The head of Lebanon’s intelligence directorate said in an interview on Saturday that he recently visited Damascus amid ongoing attempts to secure the release of Austin Tice, an American journalist believed to be held captive by the regime of Syrian President Bashar al-Assad.
Maj. Gen. Abbas Ibrahim told Lebanon’s Al-Jadid news in a television interview that the two-day visit came after he visited Washington last month. During that trip, Ibrahim met with Tice’s mother as well as national security advisor Robert O’Brien.
The intelligence chief said Saturday that efforts to find answers about Tice’s situation will not stop. “I promised his mother that the issue of sanctions will not prevent me from completing her son’s case.”

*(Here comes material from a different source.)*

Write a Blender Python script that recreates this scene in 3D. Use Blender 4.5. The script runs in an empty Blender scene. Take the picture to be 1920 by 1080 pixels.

President Donald Trump said in March that the United States was working “very hard” to secure Tice’s release.
Earlier this year, the counterterrorism director on Trump’s National Security Council, Kash Patel, reportedly met with the Syrian regime’s military intelligence chief Ali Mamluk in Damascus to discuss Tice’s situation and that of another missing American, health care worker Majd Kamalmaz.
The negotiations have included regime requests for sanctions relief and a potential handover of the al-Tanf garrison, a US special operations base on the Baghdad-Damascus highway that also shields some 8,000 Syrians who fled the country's near decade-long civil war, Newsweek reported last month.
Secretary of State Mike Pompeo threw cold water on that report, saying the US government will continue to work for the release of American hostages but would not change its Syria policy in order to do so.
O’Brien said in 2018 that he had “every reason to believe” that Tice was alive. If he is alive, proof thereof has not been made public. The last known video of the journalist and US Marine Corps veteran was released a month after his capture in Syria in 2012.
Last week, Patel was made chief of staff to newly appointed Acting Defense Secretary Christopher Miller in a last-minute purge of senior civilian leadership at the Pentagon by the Trump administration.
Patel most recently spearheaded negotiations that led to the release of some 250 Houthi captives stuck in Oman for the return of US citizens Sandra Loli and Mikael Gidada.